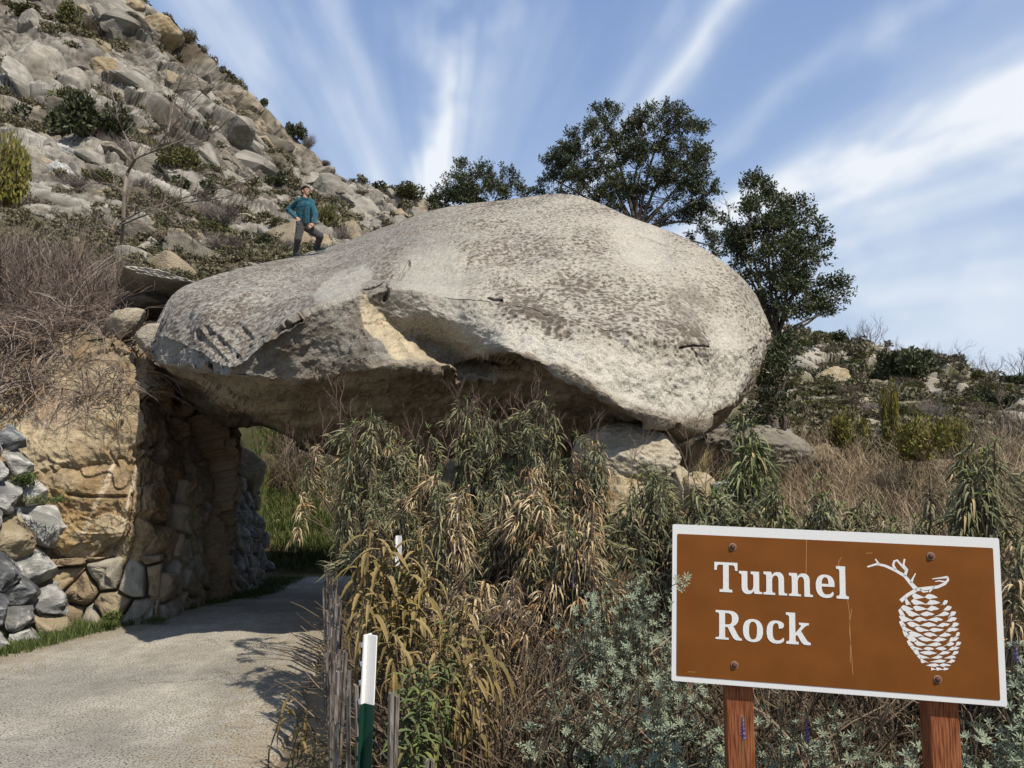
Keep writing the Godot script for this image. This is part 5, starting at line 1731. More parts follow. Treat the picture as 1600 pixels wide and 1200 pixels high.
func build_shrubs() -> void:
	var keep := rng.state
	for k in ["green", "young", "tan", "brown"]:
		spikes[k] = []
		for i in 6: spikes[k].push_back(spike_mesh(k, 700 + i + hash(k) % 1000))
	for i in 4:
		rng.seed = 760 + i
		var mb := MB.new()
		twigs(mb, Vector3.ZERO, Vector3(R(-0.1, 0.1), 1, R(-0.1, 0.1)), 0.26, 0.0042, 3, 0.75, Color(0.17, 0.12, 0.10), 0.5)
		twigs(mb, Vector3(0, 0.1, 0), Vector3(R(-0.8, 0.8), 1, R(-0.8, 0.8)), 0.16, 0.003, 2, 0.8, Color(0.19, 0.14, 0.12), 0.5)
		flower_heads.push_back(mb.mesh(M.soft))
	leaf_set.gold = []
	leaf_set.young = []
	for i in 8:
		leaf_set.gold.push_back(long_leaf(780 + i, 0.2 + 0.012 * i, 0.024 + 0.0015 * (i % 3), 3.6 + 0.5 * i, [Color(0.22, 0.165, 0.065), Color(0.165, 0.13, 0.05), Color(0.26, 0.205, 0.10), Color(0.15, 0.135, 0.06)][i % 4], [Color(0.27, 0.205, 0.09), Color(0.18, 0.13, 0.05)][i % 2]))
		leaf_set.young.push_back(long_leaf(790 + i, 0.13 + 0.01 * i, 0.019, 1.8 + 0.3 * i, [Color(0.085, 0.115, 0.05), Color(0.12, 0.15, 0.06), Color(0.15, 0.20, 0.06), Color(0.10, 0.12, 0.065)][i % 4], [Color(0.12, 0.15, 0.06), Color(0.20, 0.17, 0.06)][int(i > 5)]))
	rng.state = keep
	var g := {"green": 0.85, "tan": 0.1, "brown": 0.05}
	var gt := {"green": 0.55, "tan": 0.35, "brown": 0.1}
	var tn := {"tan": 0.46, "green": 0.40, "brown": 0.14}
	var br := {"brown": 0.6, "tan": 0.35, "green": 0.05}
	drooping_bush("drooping_bush", "tall green drooping bush in front of the underpass, topped with dry brown flower twigs", 565, 38, 640, 800, 6.0, 6.7, 22, g, [Vector2(505, 640), Vector2(535, 625), Vector2(552, 655), Vector2(490, 680)], 1.0, 0.2)
	drooping_bush("drooping_bush", "withered straggly bush overhanging the road's far end, with pale hanging leaves", 492, 26, 690, 790, 7.4, 8.2, 7, gt, [Vector2(452, 690), Vector2(470, 705)], 1.0, 0.75)
	drooping_bush("drooping_bush", "drooping bush with many dry flower twigs, below the bright broken wedge of the boulder", 645, 60, 668, 830, 6.0, 6.6, 30, gt, [Vector2(598, 668), Vector2(625, 690), Vector2(655, 680), Vector2(680, 700)], 1.0)
	drooping_bush("drooping_bush", "tallest drooping bush of the middle thicket, with flower twigs against the dark underside", 755, 54, 632, 800, 6.0, 6.6, 36, g, [Vector2(722, 600), Vector2(735, 625), Vector2(748, 640), Vector2(712, 640), Vector2(770, 630), Vector2(700, 665)], 1.0)
	drooping_bush("drooping_bush", "leafy green bush beside the tallest one, bristling with dry flower twigs", 838, 50, 636, 800, 5.8, 6.4, 30, g, [Vector2(820, 605), Vector2(835, 620), Vector2(850, 640), Vector2(862, 660), Vector2(800, 640)], 1.0)
	drooping_bush("drooping_bush", "green and tan bush in front of the rounded propping boulder", 918, 42, 676, 850, 5.8, 6.4, 26, gt, [Vector2(900, 680), Vector2(930, 665)], 1.0)
	drooping_bush("drooping_bush", "green drooping bush between the propping boulder and the sign", 1015, 50, 725, 880, 5.2, 5.8, 30, g, [Vector2(985, 690)], 0.95)
	drooping_bush("drooping_bush", "bush hung thickly with pale tan dead leaves in the middle of the thicket", 810, 62, 745, 930, 5.0, 5.5, 56, tn, [], 1.0)
	drooping_bush("drooping_bush", "tan and green withered bush between the two white-topped posts and the thicket's middle", 705, 56, 760, 920, 5.0, 5.6, 46, tn, [], 1.0)
	drooping_bush("drooping_bush", "grey-green bush behind the far white-topped post", 612, 54, 760, 900, 5.4, 5.9, 36, gt, [], 1.0)
	drooping_bush("drooping_bush", "brown dead bush at the right of the thicket, above the silvery lupines", 900, 50, 800, 960, 4.7, 5.2, 44, tn, [], 0.95)
	drooping_bush("drooping_bush", "bare-stemmed dead bush low in the thicket, dark twigs showing", 770, 70, 900, 1060, 4.2, 4.8, 48, br, [], 0.9)
	drooping_bush("drooping_bush", "dead bush with shrivelled brown leaves behind the golden plants", 690, 50, 930, 1110, 4.0, 4.5, 36, br, [], 0.9)
	drooping_bush("drooping_bush", "tall leafy stalk with bright green tips right of the boulder, above the sign", 1165, 26, 648, 800, 4.9, 5.2, 11, {"young": 1.0}, [], 1.2)
	drooping_bush("drooping_bush", "dark green bush just above the sign's upper left corner", 1105, 46, 765, 880, 4.4, 4.8, 24, g, [Vector2(1075, 690), Vector2(1100, 705)], 0.95)
	drooping_bush("drooping_bush", "green bush above the word on the sign", 1205, 50, 760, 880, 4.4, 4.8, 28, g, [], 0.95)
	drooping_bush("drooping_bush", "loose green bush above the middle of the sign", 1290, 44, 770, 880, 4.3, 4.7, 22, gt, [], 0.95)
	drooping_bush("drooping_bush", "loose olive bush in the dry stalks, left of the sign's twig emblem", 1345, 44, 772, 880, 5.0, 5.6, 14, gt, [], 0.9)
	drooping_bush("drooping_bush", "olive bush in the dry stalks above the sign's pine cone", 1468, 40, 760, 880, 5.0, 5.6, 13, gt, [], 0.9)
	drooping_bush("drooping_bush", "small olive bush peeping over the sign near its pine cone", 1410, 46, 815, 900, 4.2, 4.6, 18, gt, [], 0.85)
	drooping_bush("drooping_bush", "dark drooping bush with two bushy heads above the sign's right corner", 1535, 36, 700, 860, 4.4, 4.8, 22, {"green": 0.95, "tan": 0.05}, [], 1.05)
	drooping_bush("drooping_bush", "tangled green bush at the right edge beside the sign", 1598, 26, 800, 1080, 3.4, 3.9, 18, gt, [], 0.9)
	var k := func(x: float, d: float) -> Vector3: return Vector3(x, ground_h(x, d) - 0.02, -d)
	leafy_plant("golden_plant", "golden withered plant with long arching leaves around the far white-topped post", "plant", k.call(-0.78, 4.15), [Vector3(580, 826, 4.2), Vector3(600, 850, 4.0), Vector3(655, 832, 4.1), Vector3(632, 880, 4.0), Vector3(568, 876, 4.2), Vector3(660, 912, 3.9), Vector3(588, 908, 4.0), Vector3(615, 930, 3.9), Vector3(668, 885, 4.1), Vector3(632, 950, 3.8), Vector3(604, 968, 3.7)], "gold", 15, 1.0)
	leafy_plant("golden_plant", "golden withered plant in front of the lupines, leaves hanging like straps", "plant", k.call(-0.30, 3.45), [Vector3(725, 938, 3.5), Vector3(748, 985, 3.4), Vector3(690, 985, 3.4), Vector3(668, 1010, 3.5), Vector3(732, 1040, 3.3), Vector3(765, 1010, 3.5), Vector3(700, 1060, 3.3), Vector3(745, 1090, 3.3)], "gold", 14, 0.85)
	leafy_plant("golden_plant", "small golden sprig leaning out over the slat fence", "plant", k.call(-0.75, 3.9), [Vector3(578, 940, 3.5), Vector3(618, 990, 3.3), Vector3(566, 925, 3.8)], "gold", 13, 0.8)
	leafy_plant("young_plant", "fresh green plant with bright tips beside the slats nearest the camera", "plant", k.call(-0.34, 3.1), [Vector3(640, 1050, 3.1), Vector3(668, 1045, 3.15), Vector3(655, 1085, 3.0), Vector3(634, 1100, 3.05), Vector3(682, 1092, 3.1), Vector3(695, 1040, 3.3), Vector3(650, 1130, 2.95), Vector3(706, 965, 3.5), Vector3(640, 1165, 2.9)], "young", 20, 0.9)
	leafy_plant("withered_weed", "withered yellow weed at the edge of the road in front of the fence", "plant", k.call(-1.52, 5.0), [Vector3(452, 1085, 5.0), Vector3(470, 1130, 4.9), Vector3(492, 1150, 4.8), Vector3(480, 1110, 5.0), Vector3(505, 1165, 4.7)], "gold", 9, 0.75)

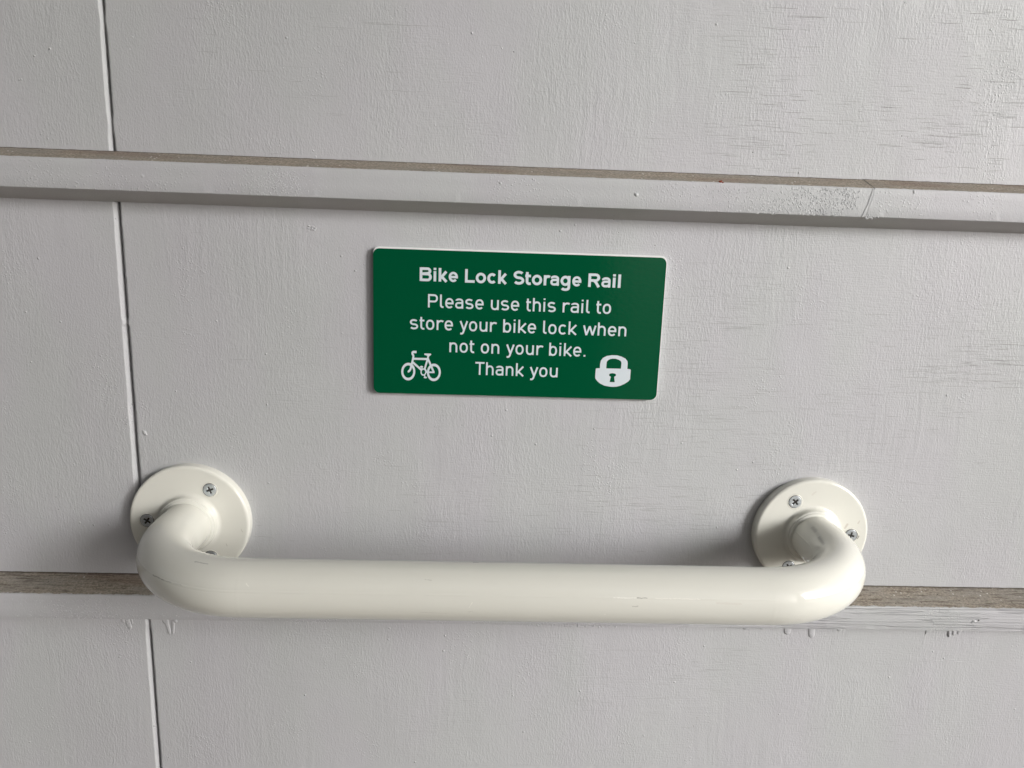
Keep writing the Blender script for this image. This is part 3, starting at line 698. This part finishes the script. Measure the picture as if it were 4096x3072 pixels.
def lathe(name, prof, cx, cz, parent, mat, n=96, smooth=35, flat=None, holes=()):
    vs, fs = [], []
    for (r, y) in prof:
        for j in range(n):
            a_ = 2 * math.pi * j / n; vs.append(V(cx + r * math.cos(a_), y, cz + r * math.sin(a_)))
    for i in range(len(prof) - 1):
        for j in range(n): fs.append((i * n + j, i * n + (j + 1) % n, (i + 1) * n + (j + 1) % n, (i + 1) * n + j))
    fs.append(tuple(range(n))) if prof[0][0] > .01 else None
    fs.append(tuple((len(prof) - 1) * n + j for j in range(n)))
    o = pydata(name, vs, fs, parent, [mat], smooth=smooth)
    bm = bmesh.new(); bm.from_mesh(o.data); bmesh.ops.recalc_face_normals(bm, faces=bm.faces); bm.to_mesh(o.data); bm.free()
    return o
def screw(cx, cz, rot, parent, tiltx=0., tiltz=0., bright=False, y0=-7.62):
    """countersunk cross-head screw"""
    n = 96; R = 4.5; arm, hw = 2.7, .72
    bm = bmesh.new()
    def cr(a_):
        a_ = (a_ - rot) % (math.pi / 2); a_ = min(a_, math.pi / 2 - a_)      # 0..45 deg
        r1 = arm / max(math.cos(a_), 1e-6)
        if math.tan(a_) * arm > hw: r1 = hw / max(math.sin(a_), 1e-6)
        return min(r1, arm * 1.03)
    rings = [(lambda a_: R, .0 + .55), (lambda a_: R, .12), (lambda a_: R - .18, 0.), (lambda a_: max(cr(a_) + .15, cr(a_)), .0), (cr, .06), (lambda a_: cr(a_) * .62, 1.4), (lambda a_: .05, 1.5)]
    V_ = []
    for f_, dy in rings:
        V_.append([])
        for j in range(n):
            a_ = 2 * math.pi * j / n; r_ = f_(a_); x, z = r_ * math.cos(a_), r_ * math.sin(a_)
            V_[-1].append(bm.verts.new(V(cx + x, y0 + dy + tiltx * x + tiltz * z, cz + z)))
    for i in range(len(rings) - 1):
        for j in range(n):
            f = bm.faces.new((V_[i][j], V_[i][(j + 1) % n], V_[i + 1][(j + 1) % n], V_[i + 1][j])); f.material_index = 1 if i >= 4 else 0
    bmesh.ops.recalc_face_normals(bm, faces=bm.faces)
    for f in bm.faces:
        if f.material_index == 0 and abs(f.normal.y) > .9 and f.normal.y > 0: bmesh.ops.reverse_faces(bm, faces=[f])
    o = from_bm('screw', bm, parent, [M_zinc, M_recess]); return o
FP = [(42.05, -.05), (42.05, -5.6), (41.9, -6.3), (41.4, -6.9), (40.7, -7.2), (40.0, -7.3), (39.5, -7.3), (31, -7.3), (23.2, -7.3), (22.6, -7.32), (21.4, -7.6), (20.5, -8.4), (20.1, -9.6), (19.9, -11.2), (19.6, -11.8), (19.0, -12.1), (18.4, -12.1), (18.0, -11.8), (17.2, -11.8), (17.05, -9)]
for side, angs in ((-1, (58, 178, 298)), (1, (121, 0, 241))):
    fl = rshift(lathe('flange', FP, side * HS, 0, rail, M_flange, 128, 40))
    wl = lathe('weld_bead', [(19.0, -11.6), (18.7, -12.7), (18.1, -13.2), (17.5, -13.3), (16.9, -13.6), (16.6, -12.0)], side * HS, 0, fl, M_flange, 96, 60)
    for q, an in enumerate(angs):
        r_ = 29.4; cx, cz = side * HS + r_ * math.cos(math.radians(an)), r_ * math.sin(math.radians(an))
        dimp = lathe('screw_hole', [(5.7, -7.28), (5.4, -7.42), (5.1, -7.42), (4.85, -7.25)], cx, cz, fl, M_flange, 48, 60)
        shade = lathe('hole_gap', [(4.95, -7.33), (4.0, -7.34)], cx - (.35 if q == 0 else .0), cz + .1, fl, M_black, 32, 60)
        screw(cx, cz, [.35, .95, .2][q] + (0 if side < 0 else .4), fl, *[(.02, .0), (.06, -.04), (.0, .03)][q] if side < 0 else [(-.03, .03), (.03, .02), (0, .02)][q])

# ------------------------------------------------------------------ the rest of the place, outside the frame: ground, canopy, neighbouring wall; plus an added sun blocker and pale ground
def mbox(name, x0, x1, y0, y1, z0, z1, mat, parent=None, **kw):
    vs = [(x, y, z) for z in (z0, z1) for (x, y) in ((x0, y0), (x1, y0), (x1, y1), (x0, y1))]
    fs = [(0, 3, 2, 1), (4, 5, 6, 7), (0, 1, 5, 4), (1, 2, 6, 5), (2, 3, 7, 6), (3, 0, 4, 7)]
    return pydata(name, vs, fs, parent, [mat], **kw)
M_ground = plain('worn_paving', (.20, .17, .14), .85, 0, .15, 3)
M_roof = plain('canopy_boards', (.30, .29, .28), .8, 0, .1, 3)
M_brick = plain('neighbour_wall', (.05, .05, .045), .9, 0, .2, 4)
M_blocker = plain('blocker_paint', (.40, .39, .37), .7, 0, .08, 6)
g = pydata('ground', [(-60, -60, 0), (60, -60, 0), (60, 60, 0), (-60, 60, 0)], [(0, 1, 2, 3)], None, [M_ground], kind='structure')
mbox('canopy_roof', -4, 2.2, -1.45, .4, 2.42, 2.55, M_roof, kind='structure')
mbox('sun_blocker', 1.22, 1.40, -1.45, -1.3, 0, 2.42, M_blocker, kind='structure')  # unseen pier added to block part of the sun from the wall's left
mbox('opposite_wall', -7, .60, -3.2, -3.0, 0, 3.2, M_brick, kind='structure')
M_bright_ground = plain('added_ground_pale', (.50, .49, .46), .9, 0, .1, 2)
pydata('added_bright_ground', [(-60, -60, .004), (60, -60, .004), (60, -12, .004), (-60, -12, .004)], [(0, 1, 2, 3)], None, [M_bright_ground], kind='structure')  # unseen pale ground added to brighten the reflection in the sign
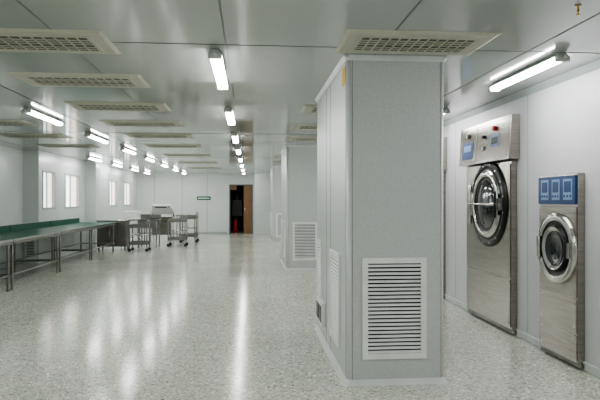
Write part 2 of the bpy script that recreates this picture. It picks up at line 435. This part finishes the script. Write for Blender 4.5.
s=B('wall_sign'); s.box(-2.35,-1.75,YB-.02,YB-.001,1.5,1.66,'greensign'); s.box(-2.3,-1.8,YB-.024,YB-.019,1.56,1.60,'white'); s.done()
e=B('fire_extinguisher')
e.lathe((-.66,26.75,.001),(0,0,1),[(0,0,'red'),(.09,0,'red'),(.1,.02,'red'),(.1,.48,'red'),(.07,.56,'red'),(.03,.6,'red'),(.03,.66,'black'),(0,.66,'black')],24)
e.tube((-.66,26.75,.66),(-.56,26.7,.72),.012,'black'); e.tube((-.63,26.7,.6),(-.56,26.62,.2),.01,'black'); e.done()
j=B('hanging_jacket')
jx,jy=-.6,27.3
j.tube((jx,jy,.001),(jx,jy,1.75),.02,'steeld'); j.tube((jx-.22,jy,1.5),(jx+.22,jy,1.5),.012,'steeld')
j.lathe((jx,jy,.001),(0,0,1),[(0,0,'steeld'),(.2,0,'steeld'),(.2,.02,'steeld'),(0,.03,'steeld')],20)
j.hexa([(jx-.26,jy-.12,.75),(jx+.26,jy-.12,.75),(jx+.26,jy+.12,.75),(jx-.26,jy+.12,.75),(jx-.2,jy-.07,1.5),(jx+.2,jy-.07,1.5),(jx+.2,jy+.07,1.5),(jx-.2,jy+.07,1.5)],'black')
for sg in (-1,1): j.tube((jx+sg*.19,jy,1.47),(jx+sg*.3,jy-.03,.9),.07,'black',r2=.055)
j.done(.02)

# ------------------------------------------------------------ world, camera
wd=bpy.data.worlds.new('world'); bpy.context.scene.world=wd; wd.use_nodes=True
wd.node_tree.nodes['Background'].inputs[0].default_value=(.8,.85,.9,1); wd.node_tree.nodes['Background'].inputs[1].default_value=.6
cam=bpy.data.cameras.new('camera'); co=bpy.data.objects.new('camera',cam); bpy.context.collection.objects.link(co)
cam.sensor_width=36; cam.lens=34.8; cam.clip_start=.05; cam.clip_end=100
co.location=(0,0,1.5); co.rotation_euler=(math.radians(90),0,-math.atan(50/580))
bpy.context.scene.camera=co
bpy.context.scene.view_settings.view_transform='AgX'
bpy.context.scene.view_settings.look='AgX - Medium High Contrast'
bpy.context.scene.view_settings.exposure=.45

= INSTRUCTIONS FOR THE TASK =
Gather from the records above every line containing the string "this".

= TASK ANSWER =
Keep writing the Godot script for this image. This is part 5, starting at line 1731. More parts follow. Treat the picture as 1600 pixels wide and 1200 pixels high.
Keep writing the Blender script for this image. This is part 3, starting at line 698. This part finishes the script. Measure the picture as if it were 4096x3072 pixels.
Write part 2 of the bpy script that recreates this picture. It picks up at line 435. This part finishes the script. Write for Blender 4.5.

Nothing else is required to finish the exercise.